Kevin Babington takes the Split Rock Grand Prix in Lexington…


It was the skill of the Irish today as Olympic veteran Kevin Babington clinched the win in the highlight event of the inaugural Split Rock Jumping Tour, the $100,000 CSI 3* Grand Prix, presented by Split Rock Farm. After an international field of twenty-four horse and rider combinations, representing eleven countries competed over Brazilian Guilherme Jorge’s course, nine returned for a thrilling jump-off.

Jorge predicted eight clean, and got nine. Returning first was Kaitlin Campbell and her fabulous seventeen-year-old Dutch gelding, Rocky W. The pair rode a blazing track, taking inside turns and galloping up to the last oxer with an open step, clean in 40.69. Meaghan Nusz went clean on Amalaya Investments’ Bavarian stallion, Leoville 2, but clocked in at 46.99. Pony Lane Farm’s ten-year-old Belgian mare Valeska had a rail halfway through, for four in 41.37. In galloped Andres Rodriguez, who won the $40,000 Hollow Creek Farm Grand Prix on Friday. Riding his twelve-year-old Belgian gelding Darlon van Groenhove, the Venezuelan came so close to catching Campbell, stopping the clock 1/100th of a second slower in 40.70. Next in, David Beisel on the Holsteiner gelding Call Me Hannes had four, and then Ali Wolff riding the ten-year-old Dutch mare Brianda (John Wolff, owner) had eight faults.

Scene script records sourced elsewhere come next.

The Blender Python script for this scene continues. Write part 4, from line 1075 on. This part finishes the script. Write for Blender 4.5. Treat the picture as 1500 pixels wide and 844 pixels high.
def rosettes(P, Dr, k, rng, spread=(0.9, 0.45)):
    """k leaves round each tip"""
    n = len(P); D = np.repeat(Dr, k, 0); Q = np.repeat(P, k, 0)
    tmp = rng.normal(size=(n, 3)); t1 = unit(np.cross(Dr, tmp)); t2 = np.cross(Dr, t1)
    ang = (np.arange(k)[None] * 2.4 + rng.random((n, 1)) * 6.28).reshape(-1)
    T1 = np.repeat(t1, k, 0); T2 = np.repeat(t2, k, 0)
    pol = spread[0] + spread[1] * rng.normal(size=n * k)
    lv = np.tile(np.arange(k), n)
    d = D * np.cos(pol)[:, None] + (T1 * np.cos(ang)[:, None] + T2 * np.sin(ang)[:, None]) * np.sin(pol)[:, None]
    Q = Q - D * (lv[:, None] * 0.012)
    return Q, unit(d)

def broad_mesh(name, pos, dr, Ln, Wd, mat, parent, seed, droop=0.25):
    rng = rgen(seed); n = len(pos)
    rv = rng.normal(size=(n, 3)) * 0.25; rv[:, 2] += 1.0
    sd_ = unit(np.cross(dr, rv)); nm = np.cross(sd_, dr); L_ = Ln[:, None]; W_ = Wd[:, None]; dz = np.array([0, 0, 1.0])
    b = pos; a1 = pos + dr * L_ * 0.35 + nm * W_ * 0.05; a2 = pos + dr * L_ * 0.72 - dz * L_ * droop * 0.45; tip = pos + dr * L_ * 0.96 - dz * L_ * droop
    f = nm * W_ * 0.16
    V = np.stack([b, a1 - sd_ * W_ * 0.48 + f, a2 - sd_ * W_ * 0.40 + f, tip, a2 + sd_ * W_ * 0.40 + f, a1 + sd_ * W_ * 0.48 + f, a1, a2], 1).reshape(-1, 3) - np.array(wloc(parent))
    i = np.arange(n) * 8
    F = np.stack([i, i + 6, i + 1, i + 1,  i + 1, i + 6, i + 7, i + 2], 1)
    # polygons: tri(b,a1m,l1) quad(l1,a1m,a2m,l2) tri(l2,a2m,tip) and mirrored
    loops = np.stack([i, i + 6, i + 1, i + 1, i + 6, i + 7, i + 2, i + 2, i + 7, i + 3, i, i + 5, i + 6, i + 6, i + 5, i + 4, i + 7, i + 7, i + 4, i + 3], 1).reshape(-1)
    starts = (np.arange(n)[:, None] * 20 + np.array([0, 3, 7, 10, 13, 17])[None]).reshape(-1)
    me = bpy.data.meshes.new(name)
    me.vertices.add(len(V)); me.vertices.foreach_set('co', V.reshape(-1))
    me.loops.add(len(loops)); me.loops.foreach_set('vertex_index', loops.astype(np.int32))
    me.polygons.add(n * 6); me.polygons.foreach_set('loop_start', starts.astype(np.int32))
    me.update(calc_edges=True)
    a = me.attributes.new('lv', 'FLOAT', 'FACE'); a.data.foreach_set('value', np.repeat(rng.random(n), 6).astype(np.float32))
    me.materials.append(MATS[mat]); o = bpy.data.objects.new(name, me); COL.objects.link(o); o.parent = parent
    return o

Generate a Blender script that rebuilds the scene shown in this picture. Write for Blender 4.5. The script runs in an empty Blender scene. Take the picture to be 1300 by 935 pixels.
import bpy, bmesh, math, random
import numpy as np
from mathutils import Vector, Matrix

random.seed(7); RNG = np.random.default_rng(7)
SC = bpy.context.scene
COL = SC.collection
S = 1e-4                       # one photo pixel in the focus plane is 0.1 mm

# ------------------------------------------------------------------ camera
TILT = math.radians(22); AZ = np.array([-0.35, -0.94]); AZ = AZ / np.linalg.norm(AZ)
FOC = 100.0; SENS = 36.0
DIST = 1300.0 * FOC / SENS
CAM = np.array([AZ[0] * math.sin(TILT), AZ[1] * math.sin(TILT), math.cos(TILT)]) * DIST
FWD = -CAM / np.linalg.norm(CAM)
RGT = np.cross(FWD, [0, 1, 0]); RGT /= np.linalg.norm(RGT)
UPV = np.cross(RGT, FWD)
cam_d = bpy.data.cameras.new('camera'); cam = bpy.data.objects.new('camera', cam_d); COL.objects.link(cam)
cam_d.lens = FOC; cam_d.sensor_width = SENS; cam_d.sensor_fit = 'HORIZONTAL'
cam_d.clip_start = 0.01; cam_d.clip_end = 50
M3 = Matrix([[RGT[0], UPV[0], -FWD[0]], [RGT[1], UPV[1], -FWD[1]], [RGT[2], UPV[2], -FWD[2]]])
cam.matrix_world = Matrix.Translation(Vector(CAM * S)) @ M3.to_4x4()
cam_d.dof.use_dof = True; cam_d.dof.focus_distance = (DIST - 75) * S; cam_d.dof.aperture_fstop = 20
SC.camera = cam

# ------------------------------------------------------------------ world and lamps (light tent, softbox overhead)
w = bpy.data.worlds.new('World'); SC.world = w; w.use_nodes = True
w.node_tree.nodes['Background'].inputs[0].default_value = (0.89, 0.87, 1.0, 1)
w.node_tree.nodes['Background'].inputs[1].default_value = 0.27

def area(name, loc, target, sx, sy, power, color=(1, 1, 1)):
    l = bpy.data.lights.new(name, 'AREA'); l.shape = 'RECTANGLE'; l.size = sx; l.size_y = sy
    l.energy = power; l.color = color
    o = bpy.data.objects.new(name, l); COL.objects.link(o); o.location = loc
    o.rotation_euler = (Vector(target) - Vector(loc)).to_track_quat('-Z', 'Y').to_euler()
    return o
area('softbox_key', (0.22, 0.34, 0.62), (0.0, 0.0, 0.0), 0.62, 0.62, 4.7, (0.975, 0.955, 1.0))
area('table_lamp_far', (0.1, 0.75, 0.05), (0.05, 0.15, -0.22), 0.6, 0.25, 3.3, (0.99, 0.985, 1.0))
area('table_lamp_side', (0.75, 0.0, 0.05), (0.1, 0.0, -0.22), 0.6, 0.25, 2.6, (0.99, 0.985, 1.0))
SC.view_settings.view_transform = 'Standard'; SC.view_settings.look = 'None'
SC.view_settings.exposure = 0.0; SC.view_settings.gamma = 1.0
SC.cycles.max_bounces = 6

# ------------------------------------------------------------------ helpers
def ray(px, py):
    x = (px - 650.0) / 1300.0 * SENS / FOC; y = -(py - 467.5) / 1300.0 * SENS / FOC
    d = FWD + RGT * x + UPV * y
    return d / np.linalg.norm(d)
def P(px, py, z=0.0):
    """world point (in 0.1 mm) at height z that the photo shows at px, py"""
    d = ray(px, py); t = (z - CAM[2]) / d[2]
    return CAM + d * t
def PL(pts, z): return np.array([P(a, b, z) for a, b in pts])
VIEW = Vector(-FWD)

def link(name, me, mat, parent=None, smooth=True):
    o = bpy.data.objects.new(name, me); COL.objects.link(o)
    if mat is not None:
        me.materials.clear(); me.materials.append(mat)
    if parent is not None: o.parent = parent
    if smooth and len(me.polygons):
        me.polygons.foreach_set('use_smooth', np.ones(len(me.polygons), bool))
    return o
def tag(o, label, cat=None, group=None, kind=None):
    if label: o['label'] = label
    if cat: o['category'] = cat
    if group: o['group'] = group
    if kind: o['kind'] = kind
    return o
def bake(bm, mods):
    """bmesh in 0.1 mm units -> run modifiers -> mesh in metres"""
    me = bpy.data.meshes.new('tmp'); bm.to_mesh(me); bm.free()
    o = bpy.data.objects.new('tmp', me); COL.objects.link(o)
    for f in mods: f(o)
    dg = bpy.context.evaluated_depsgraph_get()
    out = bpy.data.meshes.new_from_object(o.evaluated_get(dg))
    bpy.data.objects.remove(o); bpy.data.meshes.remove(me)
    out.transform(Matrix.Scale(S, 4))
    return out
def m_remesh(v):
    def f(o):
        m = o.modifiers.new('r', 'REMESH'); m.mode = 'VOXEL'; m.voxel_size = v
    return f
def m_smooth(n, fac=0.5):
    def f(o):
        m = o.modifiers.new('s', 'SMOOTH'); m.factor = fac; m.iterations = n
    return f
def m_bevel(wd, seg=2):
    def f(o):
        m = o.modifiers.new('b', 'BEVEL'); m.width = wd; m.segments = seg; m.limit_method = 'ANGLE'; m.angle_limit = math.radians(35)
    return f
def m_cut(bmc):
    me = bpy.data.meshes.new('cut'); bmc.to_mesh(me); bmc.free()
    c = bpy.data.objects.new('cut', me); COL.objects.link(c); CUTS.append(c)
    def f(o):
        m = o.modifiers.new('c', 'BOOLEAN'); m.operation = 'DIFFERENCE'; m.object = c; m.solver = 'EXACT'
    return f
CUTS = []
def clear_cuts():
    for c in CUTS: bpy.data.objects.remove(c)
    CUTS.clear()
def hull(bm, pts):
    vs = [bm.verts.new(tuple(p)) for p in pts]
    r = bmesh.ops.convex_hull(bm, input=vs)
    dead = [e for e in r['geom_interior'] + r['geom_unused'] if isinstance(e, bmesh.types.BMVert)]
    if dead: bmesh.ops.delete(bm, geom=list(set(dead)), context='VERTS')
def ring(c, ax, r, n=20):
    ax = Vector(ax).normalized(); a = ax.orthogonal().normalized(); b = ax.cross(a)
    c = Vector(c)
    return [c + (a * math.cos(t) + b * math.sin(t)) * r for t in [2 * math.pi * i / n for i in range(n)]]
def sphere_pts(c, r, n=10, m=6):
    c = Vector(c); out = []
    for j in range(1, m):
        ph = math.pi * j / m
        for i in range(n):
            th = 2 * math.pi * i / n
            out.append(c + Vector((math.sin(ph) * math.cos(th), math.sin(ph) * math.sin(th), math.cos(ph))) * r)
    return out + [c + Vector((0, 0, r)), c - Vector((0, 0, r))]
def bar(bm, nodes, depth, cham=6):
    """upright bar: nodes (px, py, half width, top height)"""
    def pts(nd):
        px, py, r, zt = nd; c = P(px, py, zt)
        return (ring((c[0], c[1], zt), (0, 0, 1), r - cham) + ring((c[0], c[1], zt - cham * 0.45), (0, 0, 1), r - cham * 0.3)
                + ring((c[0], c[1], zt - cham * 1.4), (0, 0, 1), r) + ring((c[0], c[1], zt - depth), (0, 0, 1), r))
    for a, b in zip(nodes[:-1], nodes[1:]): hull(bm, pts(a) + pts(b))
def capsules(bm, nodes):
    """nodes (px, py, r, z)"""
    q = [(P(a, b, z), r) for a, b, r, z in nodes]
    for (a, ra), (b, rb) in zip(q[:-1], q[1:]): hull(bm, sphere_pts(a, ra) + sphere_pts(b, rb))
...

Campbell was holding at the top, with three excellent rides left to return, including veterans Kevin Babington and Margie Engle. As expected, Babington and the ten-year-old Hanoverian mare Shorapur knew just what to do. In his words, where he was long, she made it work and the pair were stellar in a speedy 39.25. Nusz rode clean and smooth but not quite fast enough on her second qualified mount, the ten-year-old Dutch gelding SRI Aladdin. Margie Engle and Royce were last to go. When asked whether he was nervous being followed by Margie Engle, Babington said, “I’m always nervous when Margie is following me. She always gives it 110 percent.”

Engle indeed gave a gallant effort, making every effort to beat Babington. Clean and certainly fast, the time on the clock was 40.14, less than a second off the pace, and .54 seconds faster than Campbell for a solid second place.

Babington explained his strategy and how Shorapur fought for the win along with him. “I knew that to win it, I had to make that inside turn. I found a bigger vertical than I was hoping to find, and I got in stronger than I’d wanted, but she tried hard. She fought for it and she gave it to me.”